Ideas & Debate

Rate cap hasn’t been all gloom for banks

bank

Customers at a bank in Nairobi’s central business district. FILE PHOTO | NMG

The interest rate cap and the effects on the financial sector, specifically banks, has been a consistent feature in discussions about business and economics in Kenya this year. The main effects of the cap have been a notable contraction in liquidity particularly to small and medium-sized enterprises (SMEs).

Banks are of the view that the cap has limited their ability to build risk into loan pricing and thus prefer to lend to government and larger companies. However, there are ways through which the interest cap, perhaps inadvertently, helped banks given the turmoil it has created in the sector.

Firstly, the cap has forced the sector to become more efficient. To cut costs to, partly, manage the effects of the cap banks have put in several measures such as closing branches, reducing employee numbers and leveraging automation.

Technology has been aggressively brought on board via new features, such as PesaLink, that reduce the need for staff to receive and process payments.
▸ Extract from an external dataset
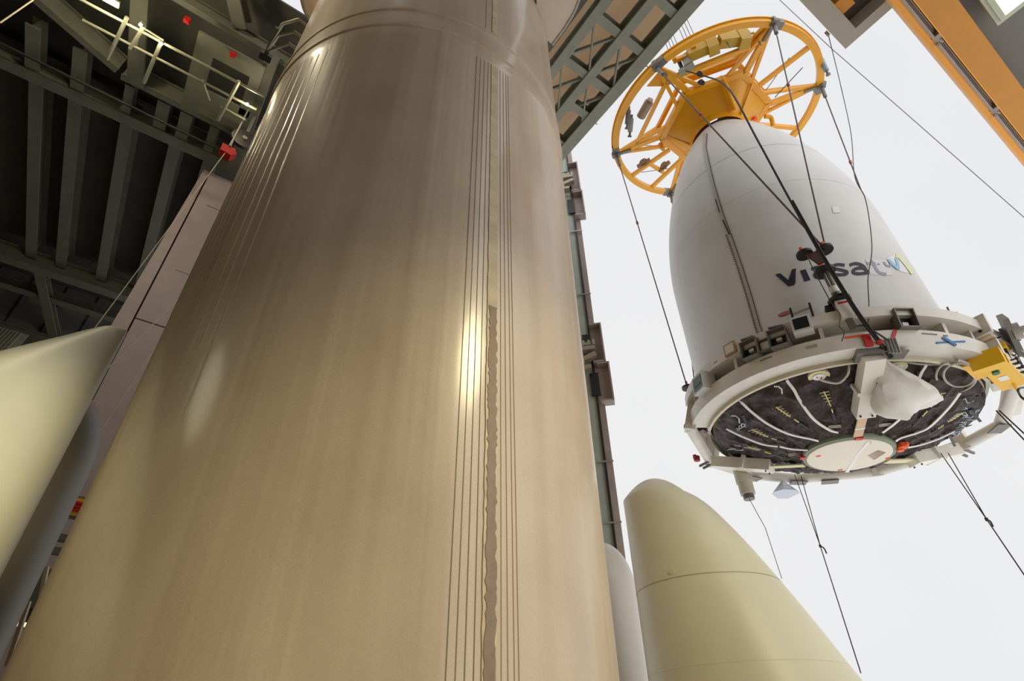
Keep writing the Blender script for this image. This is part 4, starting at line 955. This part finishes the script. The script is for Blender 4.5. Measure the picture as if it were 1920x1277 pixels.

Low performing branches seem to have been shut down and over 2,000 staff laid off. Perhaps the cap fast-tracked these efficiency measures since it was clear that automation, for example, had been part of long-term plans for the sector.

That said, the cap has forced banks to become leaner and more efficient entities to protect profit margins.

Secondly, the cap may well have started a conversation among bank management on the risk assessment tools. It is an open secret that banks in Kenya are risk averse and generally want security in the form of assets or a monthly pay cheque against which they issue credit.

Perhaps the cap has forced banks to rethink their risk-assessment tools to better delineate high versus low risk clients. It is time the banking sector created more sensitive tools that look beyond assets and monthly salaries to determine whether credit will be offered or not.

READ: Central bank sets stage for repeal of interest rate caps

The reality is that there are relatively high-income Kenyans who would likely be safe bets but have ‘informal’ sources of income that tend to be immediately classified as high risk by banks.

It is time banks sophisticated their risk assessment tools to more clearly determine to whom they should lend. Hopefully the cap catalysed a conversation in this direction.
Finally, the cap has perhaps woken the sector up to the need to be seen as an ally of the Kenyan people.

One of the factors that informed the implementation of the cap was the widespread feeling among Kenyans that banks were greedy shylocks that deliberately over-priced loans with little concern for the onerous weight such pricing placed on Kenyans.

Indeed disgruntlement with the banking sector is what led to popular support for the cap in the first place. Thus, hopefully the cap has made the sector more fully appreciate the need to be an ally of the Kenyan people by pricing loans more reasonably in the future.